The midrange and the treble was as sweet through the Conquests as I remember it with the Triumphs. The tweeter just soars, with no hint of distortion or harshness. Voice, such as Holly Cole, sounds just right. (I managed to catch Ms. Cole live one evening, then rushed home to relisten to her on CD through both the Conquests and my reference ProAc Response 3 Signatures, Both speakers were very good at reproducing her voice, but this type of comparison always shows just how poor our attempt to recreate live concerts through two speakers (or even six) is.) Through the Conquests, Holly's voice was clear and articulate, with the throatiness of her fine jazz singing definitely clear.

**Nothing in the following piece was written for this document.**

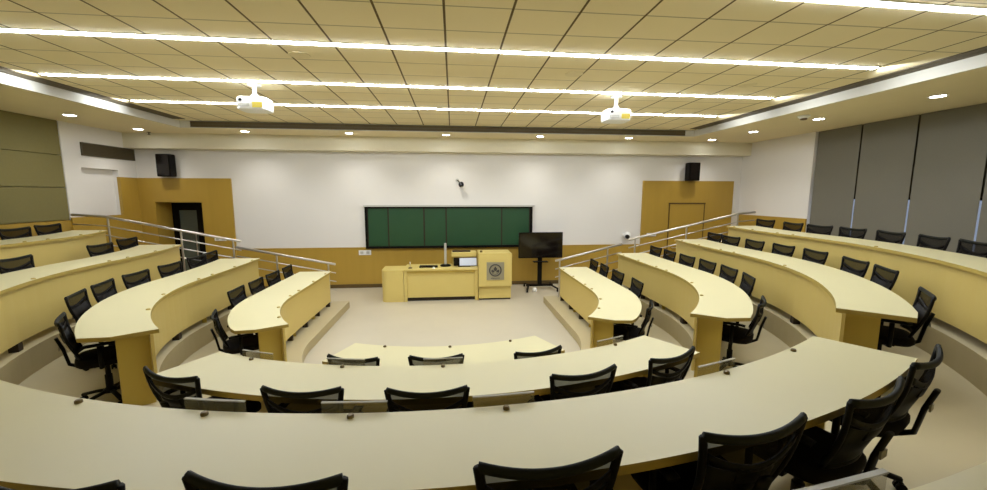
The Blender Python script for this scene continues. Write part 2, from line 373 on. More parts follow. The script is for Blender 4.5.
for k in range(4):
    s0, s1 = D(cenR[k]), PI-D(cenL[k])
    kn = [(find_s(k, 0, 0.055, TOP[k], u, s0, s1), sc) for u, sc in cdef[k]]
    if k == 3: kn = [(find_s(3, 0, 0.055, TOP[3], 880, s0, s1), 1), (D(64), 1)]
    make_desk(k, s0, s1, cname[k], 'central curved desks', None, ('a', 'b'), knobs=kn)

# ------------------------------------------------------------------ chairs
def make_chair():
    t = thing('swivel_chair', 'x', 'chair')
    # seat cushion (front is +y)
    R = []
    for z, sc in ((0.425, 0.80), (0.432, 0.93), (0.450, 1.0), (0.475, 1.0), (0.492, 0.95), (0.498, 0.78)):
        R.append([(0.245*sc*math.copysign(abs(math.cos(a))**0.55, math.cos(a)), 0.02+0.235*sc*math.copysign(abs(math.sin(a))**0.55, math.sin(a)), z + (0.0 if math.sin(a) < 0.6 else -0.012)) for a in [2*PI*i/28 for i in range(28)]])
    MB().rings(R).build('seat', 'cushion', t, smooth=True)
    # backrest: hoop frame, curved slats
    def bp(u, v):                              # u -1..1 across, v 0 bottom .. 1 top
        hw = 0.185+0.055*v
        x = hw*u
        y = -0.200-0.095*v + 0.040*u*u - 0.02*math.sin(PI*v)
        z = 0.530+0.355*v + (0.022*u*u-0.014)*v
        return Vector((x, y, z))
    fr = MB()
    fr.tube([bp(u, 1.0) for u in span(-1, 1, 14)], (0.020, 0.013), 8)
    fr.build('top_bar', 'topbar', t, smooth=True)
    fr = MB()
    for sg in (-1, 1): fr.tube([bp(sg, v) for v in span(0, 1, 8)], (0.017, 0.013), 8, flat=(1, 0, 0))
    fr.tube([bp(u, 0.0) for u in span(-1, 1, 10)], (0.016, 0.012), 8)
    def band(v0, v1, dip0, dip1, w0=-0.97, w1=0.97):
        n_ = 12
        fr.rings([[bp(u, v0-dip0*(1-u*u))+Vector((0, -0.005, 0)), bp(u, v1-dip1*(1-u*u))+Vector((0, -0.005, 0)), bp(u, v1-dip1*(1-u*u))+Vector((0, 0.005, 0)), bp(u, v0-dip0*(1-u*u))+Vector((0, 0.005, 0))] for u in span(w0, w1, n_)])
    band(0.74, 0.84, 0.17, 0.17); band(0.02, 0.68, 0.0, 0.10); band(0.56, 0.77, 0.15, 0.15, -0.42, 0.42)
    bf = fr.build('back_frame', 'black', t, smooth=True)
    ms = MB(); us, vs_ = span(-0.97, 0.97, 12), span(0.60, 0.97, 6)
    G = [[bp(u, v)+Vector((0, 0.002, 0)) for v in vs_] for u in us]
    ms.rings(G, closed=False, cap=False)
    ms.build('back_mesh', 'meshback', bf, smooth=True)
    # rear spine with grey tag
    sp = MB().tube([(0, -0.02, 0.405), (0, -0.18, 0.405), (0, -0.250, 0.45), (0, -0.276, 0.60), (0, -0.312, 0.72)], (0.013, 0.038), 10)
    spn = sp.build('back_support', 'black', t, smooth=True)
    box(-0.030, 0.030, -0.304, -0.296, 0.60, 0.635).build('tag', 'grey_tag', spn)
    for sg in (-1, 1):
        ar = MB().tube([(sg*0.16, -0.02, 0.415), (sg*0.25, -0.03, 0.425), (sg*0.258, -0.03, 0.52), (sg*0.256, -0.03, 0.64)], (0.018, 0.012), 8, flat=(0, 1, 0))
        arm = ar.build('armrest', 'black', t, smooth=True)
        pad = MB().tube([(sg*0.256, -0.15, 0.650), (sg*0.256, -0.12, 0.656), (sg*0.254, 0.06, 0.656), (sg*0.250, 0.10, 0.648)], (0.013, 0.030), 10)
        pad.build('arm_pad', 'black', arm, smooth=True)
    MB().box(-0.09, 0.09, -0.10, 0.10, 0.385, 0.427).build('seat_plate', 'black', t, bevel=0.01)
    gl = MB().lathe([(0.030, 0.13), (0.030, 0.27), (0.022, 0.275), (0.020, 0.39)], 14); gl.build('gas_lift', 'black', t, smooth=False)
    sb = MB().lathe([(0.02, 0.085), (0.05, 0.09), (0.055, 0.12), (0.03, 0.14)], 14)
    ends = []
    for i in range(5):
        a = 2*PI*i/5+0.3; e = Vector((0.248*math.cos(a), 0.248*math.sin(a), 0)); ends.append((e, a))
        sb.tube([(e.x*0.12, e.y*0.12, 0.11), (e.x*0.5, e.y*0.5, 0.098), (e.x, e.y, 0.072)], (0.016, 0.022), 8)
    sb.build('star_base', 'black', t, smooth=True)
    for e, a in ends:
        c = MB(); ax = Vector((-math.sin(a), math.cos(a), 0)); p_ = Vector((e.x*1.0, e.y*1.0, 0.027))
        for sg in (-1, 1): c.cyl(p_+ax*sg*0.008, p_+ax*sg*0.024, 0.027, n=14)
        c.cyl(p_-ax*0.01, p_+ax*0.01, 0.010, n=8).cyl(p_+Vector((0, 0, 0.01)), p_+Vector((0, 0, 0.052)), 0.009, n=8)
        c.build('caster', 'black', t)
    return t
proto = make_chair(); first = [True]
OFF = -0.09
ORD = ['first', 'second', 'third', 'fourth', 'fifth', 'sixth', 'seventh', 'eighth', 'ninth']
def put_chair(k, s_, label, group, jitter=0.0, e=0.0):
    p, n = ring(k, 1, OFF+e, s_); rz = math.atan2(n.x, -n.y) + jitter  # local +y points to the desk front (-n)
    loc = (p.x, p.y, LEV[k])
    if first[0]:
        first[0] = False; proto.location = loc; proto.rotation_euler = (0, 0, rz); proto['label'] = label; proto['group'] = group; return proto
    return dup(proto, loc, rz, label, group)
BACKE = 0.20
def spaced(k, lst, gap=0.60):
    # keep neighbouring chairs from touching: list runs from the railing to the aisle, the aisle end stays put
    out = [lst[-1]]
    for s_ in lst[-2::-1]:
        sg = 1 if s_ < out[-1] or abs(s_-out[-1]) < 1e-9 and lst[0] < lst[-1] else -1
        sg = 1 if lst[0] < lst[-1] else -1
        q = s_
        while (ring(k, 1, OFF+0.1, q)[0]-ring(k, 1, OFF+0.1, out[-1])[0]).length < gap or (out[-1]-q)*sg < 0: q -= sg*0.004
        out.append(q)
    return out[::-1]
wing_chairs = {
 ('w', 0): [596.5, 606, 620, 639, 650], ('w', 1): [653, 671, 689, 711, 734, 751, 759], ('w', 2): [711, 733, 756, 785, 818, 859, 889.5, 918], ('w', 3): [766, 794, 822, 854, 892, 941, 979],
 ('d', 0): [285.5, 270.5, 254, 234, 219], ('d', 1): [215, 194, 167, 133, 100, 72, 52], ('d', 2): [127, 98, 11], ('d', 3): [46.5, 13]}
dname = {'w': 'window blind side', 'd': 'glass door side'}
rowname = ['innermost', 'second', 'third', 'outermost']
for (sd, k), us in wing_chairs.items():
    SL = []
    for i, u in enumerate(us):
        if sd == 'w': s_ = find_s(k, 1, BACKE, LEV[k]+0.86, u, S_FAR+0.16, D(armR[k])+0.06)
        else: s_ = find_s(k, 1, BACKE, LEV[k]+0.86, u, PI-D(armL[k])-0.06, PI-S_FAR-0.16)
        SL.append(s_)
    tuck = [0.0]*len(SL)
    if k < (3 if sd == 'w' else 2):
        SL[-1] = (D(armR[k])-0.42/(A[k]+0.3)) if sd == 'w' else PI-(D(armL[k])-0.42/(A[k]+0.3)); tuck[-1] = -0.05 if k == 0 else -0.10
    for i, s_ in enumerate(spaced(k, SL)):
        print('CHAIR', sd, k, i, round(SL[i], 2), round(s_, 2))
        put_chair(k, s_, 'black swivel chair %s from the railing, behind %s desk wing on %s' % (ORD[i], rowname[k], dname[sd]), 'chairs behind %s desk wing on %s' % (rowname[k], dname[sd]), random.uniform(-0.07, 0.07), tuck[i])
cen_chairs = {0: [(0.80, 3.50), (-0.17, 3.45), (-0.92, 3.50)], 1: [(1.59, 2.60), (0.85, 2.39), (-0.16, 2.25), (-0.93, 2.33), (-1.84, 2.62)], 2: [(2.54, 1.77), (1.86, 1.45), (1.13, 1.255), (0.31, 1.15), (-0.57, 1.15), (-1.24, 1.20)]}
cdn = ['smallest central desk', 'middle central desk', 'nearest central desk']
for k, us in cen_chairs.items():
    for i, q in enumerate(us):
        q = Vector(q); s_ = min((D(40)+D(100)*j/3000 for j in range(3001)), key=lambda x: (ring(k, 1, 0.15, x)[0]-q).length)
        pr, n = ring(k, 1, 0.15, s_); ex = (q-pr).dot(n)+0.15-0.272-OFF
        put_chair(k, s_, 'black mesh back swivel chair at %s, %s from its window blind end' % (cdn[k], ORD[i]), 'chairs at %s' % cdn[k], random.uniform(-0.05, 0.05), ex)

# ------------------------------------------------------------------ chalkboard
bx0, bx1, bz0, bz1, by = -2.32, 2.17, 1.07, 2.18, YF
cb = thing('chalkboard', 'long dark green sliding chalkboard in five panels on front wall', 'chalkboard', (0, by, bz0))
fr = MB(); z0, z1 = 0, bz1-bz0
fr.box(bx0, bx0+0.06, -0.09, -0.001, 0, z1); fr.box(bx1-0.07, bx1, -0.09, -0.001, 0, z1); fr.box(bx0+0.06, bx1-0.07, -0.09, -0.001, z1-0.04, z1); fr.box(bx0+0.06, bx1-0.07, -0.11, -0.001, 0.0, 0.06)
fr.build('frame', 'black', cb)
xs = [bx0+0.06, -1.72, -0.78, -0.19, 1.32, bx1-0.07]
for i in range(5):
    yy = -0.055 if i in (1, 3) else -0.035
    pn = box(xs[i]+0.018, xs[i+1]-0.018, yy-0.012, yy+0.012, 0.06, z1-0.04).build('board_panel', 'green', cb)
    box(xs[i], xs[i]+0.018, yy-0.018, yy+0.014, 0.06, z1-0.04).build('panel_stile', 'dark', pn); box(xs[i+1]-0.018, xs[i+1], yy-0.018, yy+0.014, 0.06, z1-0.04).build('panel_stile', 'dark', pn)
box(bx0-0.03, bx1+0.05, -0.10, -0.001, z1, z1+0.045).build('top_rail', 'silver', cb)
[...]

The Conquests are slightly more efficient than the Triumphs, coming in at about 92 db sensitivity. Since the Conquest is a larger speaker, I found this a little surprising but definitely welcome. With the Copland's 40 watts, I never had to turn the volume up to get reasonable levels. Readers with small power amps, including those mini triode beasties everyone seems to be raving about, will find enough power in their 7 watters or so to drive the Conquests quite nicely.

Positioning the Conquests is not difficult. The port on the back means a couple of feet from the back wall is required and a couple of feet in from a side wall minimum should be allowed. I ended up with the Conquests back in my second system, about eight feet apart, angled in. Angling in the Conquests improves the soundstaging a little, so it's well worth playing around with the positions before spiking them in place.

So, as I said in the early part of this review, these are wonderful speakers, Everything about them shouts quality and care and for the money, I think they will prove damn near impossible to beat. Coincident Speaker Technology many not be well known, but I'm trying to tell everyone who needs a speaker about them, especially since their price/performance ratio is so good. If you want a speakers anywhere the Conquest's price range, listen to them, You too should be impressed.

Now, which amp will go with the Conquests the best in the cottage? I think I'm gonna buy these babies.